§ **Aim**
Word for word, transcribe the lines below and drop the pictures.

□ □ □ □

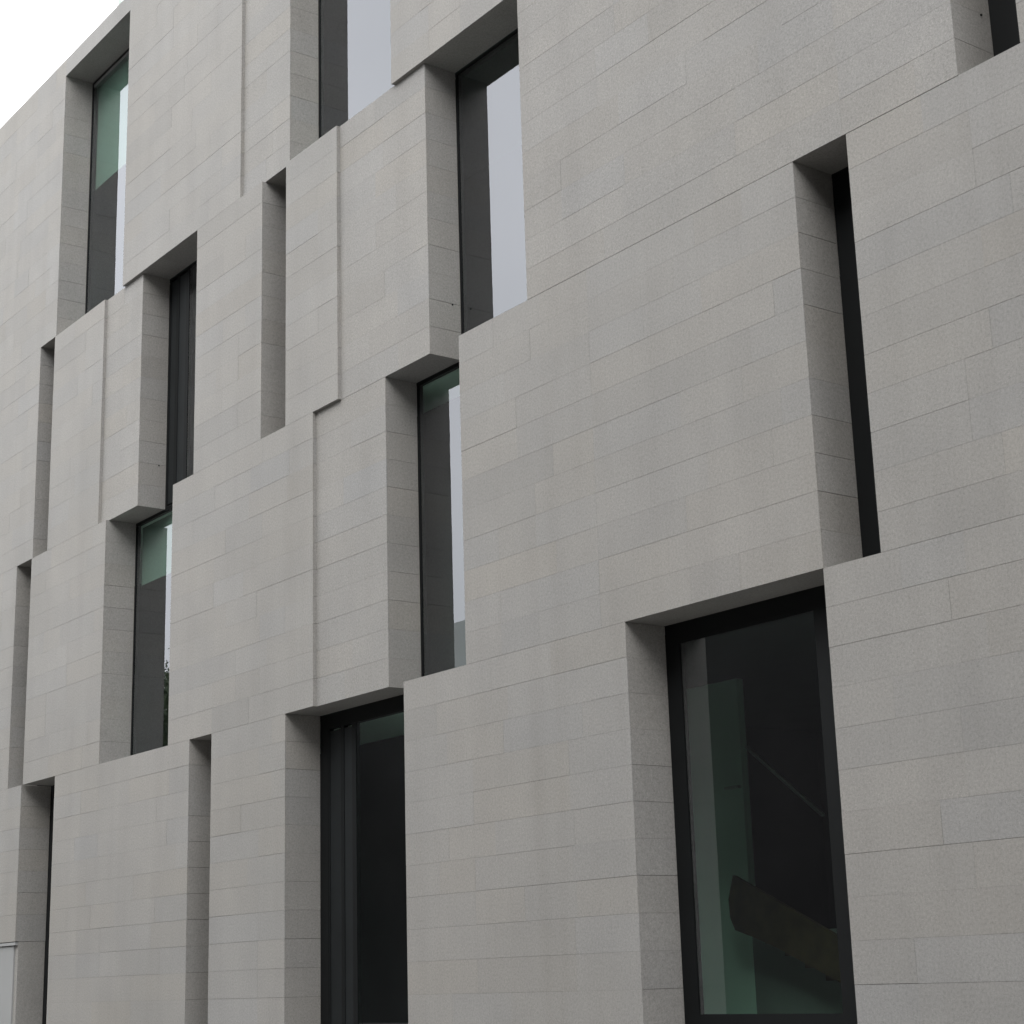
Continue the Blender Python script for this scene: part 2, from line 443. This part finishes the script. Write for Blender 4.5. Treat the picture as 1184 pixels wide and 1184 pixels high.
# ------------------------------------------------------------------ across the road: what the glass mirrors, plus an added shading block
def make_tree(seed, h):
    rnd = random.Random(seed)
    t = thing('street_tree', 'leafy green tree at the far end of the street across the road', 'tree', (0, 0, 0), 'street trees at the far end of the road')
    tk = bmesh.new()
    tube(tk, [(0, 0, -0.02), (0.05, 0.02, h*0.15), (-0.05, 0.06, h*0.4), (0.08, 0, h*0.72), (0.1, 0.02, h*0.93)], [0.30, 0.22, 0.17, 0.10, 0.03])
    for i in range(11):
        a = i*2.4 + rnd.uniform(-.3, .3); z = h*(0.24+0.055*i); r = h*0.25*(1-0.045*i)
        tube(tk, [(0, 0, z), (math.cos(a)*r*0.5, math.sin(a)*r*0.5, z+h*0.07), (math.cos(a)*r, math.sin(a)*r, z+h*0.12)], [0.09, 0.06, 0.02], 6)
    link('trunk', tk, M['bark'], t)
    cr = bmesh.new()
    for c in range(200):
        z = rnd.uniform(0.2, 0.97); w = math.sin(math.pi*min(1, (z-0.12)/0.9)**0.8)*0.30
        a = rnd.uniform(0, 6.283); rr = h*w*math.sqrt(rnd.uniform(0.05, 1)); s = h*rnd.uniform(0.03, 0.06)
        cx, cy, cz = math.cos(a)*rr, math.sin(a)*rr, z*h
        for k in range(190):
            p = Vector((rnd.gauss(0, s), rnd.gauss(0, s), rnd.gauss(0, s*0.7))) + Vector((cx, cy, cz))
            u = Vector((rnd.uniform(-1, 1), rnd.uniform(-1, 1), rnd.uniform(-1, 1))).normalized()
            v = u.orthogonal().normalized(); q = rnd.uniform(0.07, 0.12)
            cr.faces.new([cr.verts.new(p + u*q), cr.verts.new(p + v*q*0.6), cr.verts.new(p - u*q), cr.verts.new(p - v*q*0.6)])
    link('crown', cr, M['leaf'], t)
    return t
protos = [make_tree(3, 15.5), make_tree(8, 13.5), make_tree(21, 16.5)]
rnd = random.Random(4)
k = 0
for i in range(10):
    x = -122 + i*5.3 + rnd.uniform(-1, 1)
    if k < 3: t = protos[k]
    else:
        src = protos[k % 3]; t = src.copy(); COL.objects.link(t)
        for ch in src.children:
            c = ch.copy(); COL.objects.link(c); c.parent = t
    t.location = (x, -24.5 + rnd.uniform(-1, 1), 0); t.rotation_euler = (0, 0, rnd.uniform(0, 6.28)); k += 1

def block(name, label, loc, x0, x1, h, wall, n, floors, step):
    t = thing(name, label, 'building', loc)
    def hp(nm, mt, par, *bx):
        b = bmesh.new()
        for q in bx: box(b, *q)
        return link(nm, b, M[mt], par)
    hp('wall', wall, t, (x0, x1, -12, 0, 0, h))
    hp('roof', 'roof', t, (x0-.2, x1+.2, -12.2, 0.2, h+.003, h+.35))
    for i in range(n):
        for j in range(floors):
            x = x0 + (x1-x0)*(i+0.5)/n - 1.0; z = 1.2 + j*step
            w = hp('window', 'frame', t, (x, x+2.0, 0.002, 0.06, z, z+2.0))
            hp('pane', 'dark_glass', w, (x+.1, x+1.9, 0.062, 0.07, z+.1, z+1.9))
    return t
t = block('offcamera_block', 'long windowless charcoal block with a pale set-back top storey across the road', (-75, -31, 0), -52, 55, 13.8, 'brick', 0, 3, 4.0)
b_ = bmesh.new(); box(b_, -51, 54, -11, -1.2, 14.16, 17.2); link('top_storey', b_, M['render'], t)
block('offcamera_block', 'tall charcoal block added out of view to shade the right of the facade', (8, -27.5, 0), -26, 42, 27.0, 'brick', 12, 6, 4.2)  # unseen block, added to cut the sky light on the facade's right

□ □ □ □

§ **Full answer**
Continue the Blender Python script for this scene: part 2, from line 443. This part finishes the script. Write for Blender 4.5. Treat the picture as 1184 pixels wide and 1184 pixels high.
# ------------------------------------------------------------------ across the road: what the glass mirrors, plus an added shading block
def make_tree(seed, h):
    rnd = random.Random(seed)
    t = thing('street_tree', 'leafy green tree at the far end of the street across the road', 'tree', (0, 0, 0), 'street trees at the far end of the road')
    tk = bmesh.new()
    tube(tk, [(0, 0, -0.02), (0.05, 0.02, h*0.15), (-0.05, 0.06, h*0.4), (0.08, 0, h*0.72), (0.1, 0.02, h*0.93)], [0.30, 0.22, 0.17, 0.10, 0.03])
    for i in range(11):
        a = i*2.4 + rnd.uniform(-.3, .3); z = h*(0.24+0.055*i); r = h*0.25*(1-0.045*i)
        tube(tk, [(0, 0, z), (math.cos(a)*r*0.5, math.sin(a)*r*0.5, z+h*0.07), (math.cos(a)*r, math.sin(a)*r, z+h*0.12)], [0.09, 0.06, 0.02], 6)
    link('trunk', tk, M['bark'], t)
    cr = bmesh.new()
    for c in range(200):
        z = rnd.uniform(0.2, 0.97); w = math.sin(math.pi*min(1, (z-0.12)/0.9)**0.8)*0.30
        a = rnd.uniform(0, 6.283); rr = h*w*math.sqrt(rnd.uniform(0.05, 1)); s = h*rnd.uniform(0.03, 0.06)
        cx, cy, cz = math.cos(a)*rr, math.sin(a)*rr, z*h
        for k in range(190):
            p = Vector((rnd.gauss(0, s), rnd.gauss(0, s), rnd.gauss(0, s*0.7))) + Vector((cx, cy, cz))
            u = Vector((rnd.uniform(-1, 1), rnd.uniform(-1, 1), rnd.uniform(-1, 1))).normalized()
            v = u.orthogonal().normalized(); q = rnd.uniform(0.07, 0.12)
            cr.faces.new([cr.verts.new(p + u*q), cr.verts.new(p + v*q*0.6), cr.verts.new(p - u*q), cr.verts.new(p - v*q*0.6)])
    link('crown', cr, M['leaf'], t)
    return t
protos = [make_tree(3, 15.5), make_tree(8, 13.5), make_tree(21, 16.5)]
rnd = random.Random(4)
k = 0
for i in range(10):
    x = -122 + i*5.3 + rnd.uniform(-1, 1)
    if k < 3: t = protos[k]
    else:
        src = protos[k % 3]; t = src.copy(); COL.objects.link(t)
        for ch in src.children:
            c = ch.copy(); COL.objects.link(c); c.parent = t
    t.location = (x, -24.5 + rnd.uniform(-1, 1), 0); t.rotation_euler = (0, 0, rnd.uniform(0, 6.28)); k += 1

def block(name, label, loc, x0, x1, h, wall, n, floors, step):
    t = thing(name, label, 'building', loc)
    def hp(nm, mt, par, *bx):
        b = bmesh.new()
        for q in bx: box(b, *q)
        return link(nm, b, M[mt], par)
    hp('wall', wall, t, (x0, x1, -12, 0, 0, h))
    hp('roof', 'roof', t, (x0-.2, x1+.2, -12.2, 0.2, h+.003, h+.35))
    for i in range(n):
        for j in range(floors):
            x = x0 + (x1-x0)*(i+0.5)/n - 1.0; z = 1.2 + j*step
            w = hp('window', 'frame', t, (x, x+2.0, 0.002, 0.06, z, z+2.0))
            hp('pane', 'dark_glass', w, (x+.1, x+1.9, 0.062, 0.07, z+.1, z+1.9))
    return t
t = block('offcamera_block', 'long windowless charcoal block with a pale set-back top storey across the road', (-75, -31, 0), -52, 55, 13.8, 'brick', 0, 3, 4.0)
b_ = bmesh.new(); box(b_, -51, 54, -11, -1.2, 14.16, 17.2); link('top_storey', b_, M['render'], t)
block('offcamera_block', 'tall charcoal block added out of view to shade the right of the facade', (8, -27.5, 0), -26, 42, 27.0, 'brick', 12, 6, 4.2)  # unseen block, added to cut the sky light on the facade's right